H: 7 1/16” x W: 9 ¼” (unframed)
H: 14 11/16” x 16 11/16” (framed)
Pierre Boucher came to photography as a result of the Nouvelle Vision and he explored photography as an experiment on all levels, photograms, collages, solarization and superimposition. He had a natural curiosity and a cultivated and sporty demeanor that led him to produce work as diverse as surrealist nudes and well-constructed advertisements. Whether it be in documentary photography or industrial photography, Pierre Boucher always awakens an empathy and a feeling of closeness with his subjects in the spectator.
Pierre Boucher got his start in advertising, taking his inspiration from the graphic techniques of the modernists in the field and contributing to the transformation of the advertising photo into a work of art.

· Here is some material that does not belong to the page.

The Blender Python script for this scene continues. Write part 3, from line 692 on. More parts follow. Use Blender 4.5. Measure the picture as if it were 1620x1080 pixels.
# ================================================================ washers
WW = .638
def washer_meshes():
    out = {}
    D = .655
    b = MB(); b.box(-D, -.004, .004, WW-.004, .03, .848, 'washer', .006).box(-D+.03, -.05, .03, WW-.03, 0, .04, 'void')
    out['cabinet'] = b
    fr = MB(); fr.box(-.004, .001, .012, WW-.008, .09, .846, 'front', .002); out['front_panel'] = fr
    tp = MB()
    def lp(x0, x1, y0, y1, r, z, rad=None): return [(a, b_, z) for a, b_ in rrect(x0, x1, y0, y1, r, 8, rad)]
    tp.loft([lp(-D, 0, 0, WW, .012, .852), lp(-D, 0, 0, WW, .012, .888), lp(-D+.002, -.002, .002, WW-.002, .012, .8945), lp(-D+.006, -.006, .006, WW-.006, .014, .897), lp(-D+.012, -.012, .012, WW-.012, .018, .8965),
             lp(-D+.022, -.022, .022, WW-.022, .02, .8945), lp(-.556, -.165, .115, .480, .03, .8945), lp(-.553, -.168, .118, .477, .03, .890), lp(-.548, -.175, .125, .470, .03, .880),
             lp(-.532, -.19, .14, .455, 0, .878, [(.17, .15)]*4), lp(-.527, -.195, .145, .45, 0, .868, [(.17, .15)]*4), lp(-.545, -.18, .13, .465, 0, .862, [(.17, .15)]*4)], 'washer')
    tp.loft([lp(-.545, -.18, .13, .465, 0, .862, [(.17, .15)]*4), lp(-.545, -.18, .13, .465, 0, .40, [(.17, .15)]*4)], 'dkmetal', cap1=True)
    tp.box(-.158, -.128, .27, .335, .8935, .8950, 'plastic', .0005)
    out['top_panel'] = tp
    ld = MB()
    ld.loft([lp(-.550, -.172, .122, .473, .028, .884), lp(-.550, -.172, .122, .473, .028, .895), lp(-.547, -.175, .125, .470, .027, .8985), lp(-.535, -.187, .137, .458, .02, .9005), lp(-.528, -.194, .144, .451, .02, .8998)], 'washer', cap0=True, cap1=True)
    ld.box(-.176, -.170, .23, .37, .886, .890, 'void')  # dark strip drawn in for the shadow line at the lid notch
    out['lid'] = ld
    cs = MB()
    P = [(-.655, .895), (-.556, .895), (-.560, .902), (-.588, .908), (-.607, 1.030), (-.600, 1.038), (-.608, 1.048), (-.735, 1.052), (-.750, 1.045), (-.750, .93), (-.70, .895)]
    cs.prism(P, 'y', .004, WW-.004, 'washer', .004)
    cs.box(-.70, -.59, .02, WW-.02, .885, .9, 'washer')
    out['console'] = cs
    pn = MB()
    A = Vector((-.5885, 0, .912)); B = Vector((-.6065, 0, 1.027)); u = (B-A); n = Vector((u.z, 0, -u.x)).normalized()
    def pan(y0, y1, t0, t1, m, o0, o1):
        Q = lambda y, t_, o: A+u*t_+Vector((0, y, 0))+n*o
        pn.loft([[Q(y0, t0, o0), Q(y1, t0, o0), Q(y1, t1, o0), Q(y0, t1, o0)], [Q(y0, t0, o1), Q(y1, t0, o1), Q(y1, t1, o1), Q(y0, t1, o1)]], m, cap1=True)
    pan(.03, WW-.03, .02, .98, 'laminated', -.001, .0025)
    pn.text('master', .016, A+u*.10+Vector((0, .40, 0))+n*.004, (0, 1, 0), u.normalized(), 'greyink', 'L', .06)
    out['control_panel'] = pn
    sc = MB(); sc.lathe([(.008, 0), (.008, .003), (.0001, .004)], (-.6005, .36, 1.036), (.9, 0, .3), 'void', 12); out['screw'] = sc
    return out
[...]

He used photomontage to make his work more striking and effective, making unnerving and astonishing.
Boucher’s nudes, on the other hand, use no technical prowess whatsoever. After the war the movement for freedom of the body led him to reconsider social models. Pierre Boucher revisited the female and male nude from several angles. Around 1931, he did his first nude photos under the umbrella of the “ New Objectivity ” : the image was boxed, the frame strict, the bodies freed from their faces. From 1933 onwards his nudes became surrealist inspired by the work of Man Ray. He then moved on to neo-classical nudes. In studio or in natural light his Apollonian nude aimed above all for beauty and harmony.